Die Ausnahmeregelung von der Fünfprozentklausel ist rechtlich und politisch nicht unumstritten. So wurde bemängelt, dass auf Grund dieser Ausnahme es zu dem Paradoxon einer sehr ungleichen Sitzverteilung kommen könnte. Kann beispielsweise eine Partei nur 1,4 Prozent der Stimmen, aber drei oder mehr Direktmandate erringen, so gelangt sie in den Bundestag; eine Konkurrenzpartei jedoch, die vielleicht sogar 4,9 Prozent aller Stimmen, aber kein Direktmandat gewinnt, würde scheitern.

In den 1990er-Jahren wurde zudem politisch diskutiert, die Zahl der notwendigen Direktmandate zum Außerkraftsetzen der Fünfprozentregelung auf fünf zu erhöhen. Begründet wurde dieses mit der größer gewordenen Bundesrepublik nach der Wiedervereinigung von 1990. Diese Auffassung wurde mehrheitlich von bürgerlichen und konservativen Politikern vertreten. Ihnen wurde vorgehalten, mit diesem Vorschlag den Wiedereinzug der PDS in den Bundestag erschweren zu wollen.

Landtage

In einigen Bundesländern gilt auch für die Landtagswahlen eine Grundmandatsklausel, dort werden ein oder zwei Direktmandate benötigt.

Österreich

Bei Nationalrats- und Landtagswahlen wird das Wahlgebiet in Wahlkreise eingeteilt. Wenn eine Partei in so einem Wahlkreis ein Mandat erreicht, spricht man vom so genannten Grundmandat. Wie viele Stimmen eine Partei braucht, hängt von der Wahlzahl ab. Für die Berechnung der Wahlzahl werden alle gültigen Stimmen des Bundeslandes durch die Anzahl der zu vergebenden Mandate im Bundesland dividiert. Diese Zahl muss in einem Wahlkreis erreicht werden.

Beispiel
Bundesland Kärnten | Gültige Stimmen 338 000 | zu vergebende Mandate 13
338.000 / 13 = 26.000

Diese Zahl muss in einem der vier Wahlkreise Kärntens erreicht werden um über ein Grundmandat in Kärnten in den Nationalrat einzuziehen (bei Landtagswahlen in Wien ist es anders, hier wird die Zahl der Mandate bei der Division um 1 erhöht).

Erreicht bei der Nationalratswahl eine Partei ein Grundmandat, wird sie unabhängig der bundesweit erreichten Stimmen auf jeden Fall im zweiten (Landeslisten) und dritten (Bundeslisten) Ermittlungsverfahren berücksichtigt.
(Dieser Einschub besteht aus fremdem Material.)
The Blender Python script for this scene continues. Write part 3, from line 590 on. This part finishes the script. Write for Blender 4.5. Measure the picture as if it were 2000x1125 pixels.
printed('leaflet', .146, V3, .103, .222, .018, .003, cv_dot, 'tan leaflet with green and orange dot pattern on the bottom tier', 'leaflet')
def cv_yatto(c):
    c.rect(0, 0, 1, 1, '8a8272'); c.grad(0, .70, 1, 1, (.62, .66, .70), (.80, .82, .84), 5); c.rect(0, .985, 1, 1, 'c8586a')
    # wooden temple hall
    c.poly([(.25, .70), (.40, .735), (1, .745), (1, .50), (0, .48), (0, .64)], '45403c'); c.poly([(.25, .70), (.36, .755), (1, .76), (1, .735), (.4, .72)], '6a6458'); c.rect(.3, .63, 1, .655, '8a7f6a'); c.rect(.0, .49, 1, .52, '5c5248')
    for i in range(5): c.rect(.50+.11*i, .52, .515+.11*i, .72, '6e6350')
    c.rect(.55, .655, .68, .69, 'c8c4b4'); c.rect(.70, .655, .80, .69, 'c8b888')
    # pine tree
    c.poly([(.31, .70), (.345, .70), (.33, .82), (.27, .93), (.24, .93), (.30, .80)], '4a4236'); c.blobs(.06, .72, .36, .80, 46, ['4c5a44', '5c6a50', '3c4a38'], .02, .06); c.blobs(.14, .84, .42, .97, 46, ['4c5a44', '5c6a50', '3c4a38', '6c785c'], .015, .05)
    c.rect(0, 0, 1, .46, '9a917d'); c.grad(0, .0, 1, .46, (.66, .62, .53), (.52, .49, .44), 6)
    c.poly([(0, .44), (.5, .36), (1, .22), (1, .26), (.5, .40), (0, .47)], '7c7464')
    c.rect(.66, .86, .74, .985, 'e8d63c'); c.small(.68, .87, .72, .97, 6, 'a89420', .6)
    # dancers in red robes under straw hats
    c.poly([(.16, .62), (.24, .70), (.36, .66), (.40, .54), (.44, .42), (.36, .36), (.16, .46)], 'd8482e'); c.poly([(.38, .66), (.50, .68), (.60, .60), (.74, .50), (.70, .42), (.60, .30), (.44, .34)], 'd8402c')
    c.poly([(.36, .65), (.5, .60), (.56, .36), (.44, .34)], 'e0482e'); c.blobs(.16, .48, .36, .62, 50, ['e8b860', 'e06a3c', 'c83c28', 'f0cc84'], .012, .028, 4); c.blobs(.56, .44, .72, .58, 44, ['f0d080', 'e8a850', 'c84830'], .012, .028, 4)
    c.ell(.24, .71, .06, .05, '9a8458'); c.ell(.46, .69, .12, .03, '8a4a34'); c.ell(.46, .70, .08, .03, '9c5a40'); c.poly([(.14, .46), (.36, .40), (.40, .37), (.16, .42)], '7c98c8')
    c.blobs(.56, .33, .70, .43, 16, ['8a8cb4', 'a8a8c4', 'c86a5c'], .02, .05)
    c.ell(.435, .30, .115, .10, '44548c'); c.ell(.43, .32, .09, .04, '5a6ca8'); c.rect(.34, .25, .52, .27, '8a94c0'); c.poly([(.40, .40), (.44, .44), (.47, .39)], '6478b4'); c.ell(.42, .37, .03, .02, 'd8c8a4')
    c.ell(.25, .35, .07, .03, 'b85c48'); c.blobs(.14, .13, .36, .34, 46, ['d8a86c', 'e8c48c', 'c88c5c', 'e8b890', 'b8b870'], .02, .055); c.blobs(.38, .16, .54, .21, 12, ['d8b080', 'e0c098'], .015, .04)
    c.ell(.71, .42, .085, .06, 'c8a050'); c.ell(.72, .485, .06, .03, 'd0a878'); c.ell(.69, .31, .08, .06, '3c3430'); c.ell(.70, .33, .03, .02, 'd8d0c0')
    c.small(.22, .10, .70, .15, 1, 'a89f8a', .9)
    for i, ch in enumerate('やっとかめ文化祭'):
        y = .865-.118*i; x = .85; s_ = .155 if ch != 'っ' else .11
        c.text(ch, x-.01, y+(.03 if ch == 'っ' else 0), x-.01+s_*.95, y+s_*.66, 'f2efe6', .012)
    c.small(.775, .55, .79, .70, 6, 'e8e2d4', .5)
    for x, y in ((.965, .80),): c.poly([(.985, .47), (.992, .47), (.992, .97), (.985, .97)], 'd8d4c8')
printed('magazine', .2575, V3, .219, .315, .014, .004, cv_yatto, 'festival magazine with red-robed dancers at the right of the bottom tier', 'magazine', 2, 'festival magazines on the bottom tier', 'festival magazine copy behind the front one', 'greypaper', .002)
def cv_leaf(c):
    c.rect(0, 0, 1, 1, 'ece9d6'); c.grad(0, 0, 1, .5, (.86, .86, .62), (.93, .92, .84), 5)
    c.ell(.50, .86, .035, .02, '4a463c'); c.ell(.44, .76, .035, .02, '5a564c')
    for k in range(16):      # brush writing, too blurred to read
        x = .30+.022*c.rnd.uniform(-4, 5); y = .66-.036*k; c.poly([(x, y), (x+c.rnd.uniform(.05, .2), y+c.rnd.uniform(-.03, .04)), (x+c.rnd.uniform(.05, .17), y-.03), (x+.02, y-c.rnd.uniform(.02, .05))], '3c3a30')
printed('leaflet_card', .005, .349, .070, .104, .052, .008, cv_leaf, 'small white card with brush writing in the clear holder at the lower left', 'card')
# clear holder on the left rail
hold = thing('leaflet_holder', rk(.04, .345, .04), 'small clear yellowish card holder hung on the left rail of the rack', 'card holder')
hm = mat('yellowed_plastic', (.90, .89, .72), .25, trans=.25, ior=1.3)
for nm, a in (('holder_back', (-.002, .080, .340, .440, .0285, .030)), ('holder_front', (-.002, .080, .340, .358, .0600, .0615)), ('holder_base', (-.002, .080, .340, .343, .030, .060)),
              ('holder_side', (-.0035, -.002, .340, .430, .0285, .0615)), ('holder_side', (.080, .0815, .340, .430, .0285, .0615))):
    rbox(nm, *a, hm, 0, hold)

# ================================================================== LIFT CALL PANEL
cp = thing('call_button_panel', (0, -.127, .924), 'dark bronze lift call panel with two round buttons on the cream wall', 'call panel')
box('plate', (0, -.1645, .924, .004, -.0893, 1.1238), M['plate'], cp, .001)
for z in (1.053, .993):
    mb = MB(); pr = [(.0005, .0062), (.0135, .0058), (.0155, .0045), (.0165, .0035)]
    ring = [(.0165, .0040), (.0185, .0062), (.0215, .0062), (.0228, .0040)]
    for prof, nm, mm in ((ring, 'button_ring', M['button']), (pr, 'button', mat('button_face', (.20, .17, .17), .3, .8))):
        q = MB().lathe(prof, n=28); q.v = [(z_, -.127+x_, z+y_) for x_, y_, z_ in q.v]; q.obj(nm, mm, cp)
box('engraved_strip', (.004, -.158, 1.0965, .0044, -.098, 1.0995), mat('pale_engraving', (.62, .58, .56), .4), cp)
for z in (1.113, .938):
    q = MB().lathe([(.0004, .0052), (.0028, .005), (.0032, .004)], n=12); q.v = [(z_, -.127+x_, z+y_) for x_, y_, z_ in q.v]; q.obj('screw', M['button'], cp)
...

Ein ansonsten zum Einzug in den Nationalrat notwendiges Überwinden der 4-%-Hürde ist damit nicht nötig, weshalb ein Grundmandat von Bedeutung sein kann.

Bundesrat

Im Bundesrat der Bundesrepublik Deutschland erhält ein Bundesland mindestens drei Grundmandate, unabhängig von der Bevölkerungsstärke.

Kommunalpolitik

In Kommunalparlamenten erhalten fraktionslose Ratsmitglieder oder kleinere Fraktionen oftmals in Ausschüssen nur ein Grundmandat, weil sie wegen ihrer geringen zahlenmäßigen Größe rechnerisch keinen Anspruch auf einen Sitz haben. Als Grundmandatsträger haben sie in dem entsprechenden Ausschuss dann zwar Rede- und Antragsrecht, dürfen aber nicht mit abstimmen (siehe z. B. für Niedersachsen § 51 Abs. 3 NGO). In den Kommunalparlamenten NRW haben die so genannten Grundmandatsträger nur das Recht, Mitglied eines Ausschusses zu werden. Diesen können sie selbst wählen, haben aber kein Stimmrecht. Im Parlament (Rat) dürfen sie zwar mit abstimmen, aber keine Anträge stellen. Das degradiert sie zu reinen Zuschauern. Den politischen Auftrag, Bürgerwillen über Anträge ins Parlament zu transportieren, können sie mangels Antragsrecht nicht ausführen. Zu den Anträgen der anderen Parteien können sie sich nicht äußern, da die Anträge in den Fachausschüssen beraten und vorbeschlossen werden und der Rat selbst nur abschließendes Beschlussorgan ist. Eine Sachdiskussion wird aufgrund der Ausschussarbeit in der Regel nicht zugelassen. Die so genannten Einzelkämpfer sind somit von der politischen Information und Beschlussfassung weitestgehend ausgeschlossen.

Parteien und Verbände

Viele Parteien und Verbände sind in verschiedenen Regionen sehr unterschiedlich stark. Um zu verhindern, dass besonders mitgliederschwache Regionen zum Beispiel bei einem Parteitag überhaupt nicht vertreten sind, werden Delegiertenschlüssel mit Grundmandaten verwendet. Dabei wird zunächst jeder Region eine feste Zahl von Grundmandaten zugeteilt (meist ein bis zwei). Anschließend werden die restlichen Mandate nach einem bestimmten Verfahren (zum Beispiel nach d’Hondt) nach Mitgliederstärke verteilt.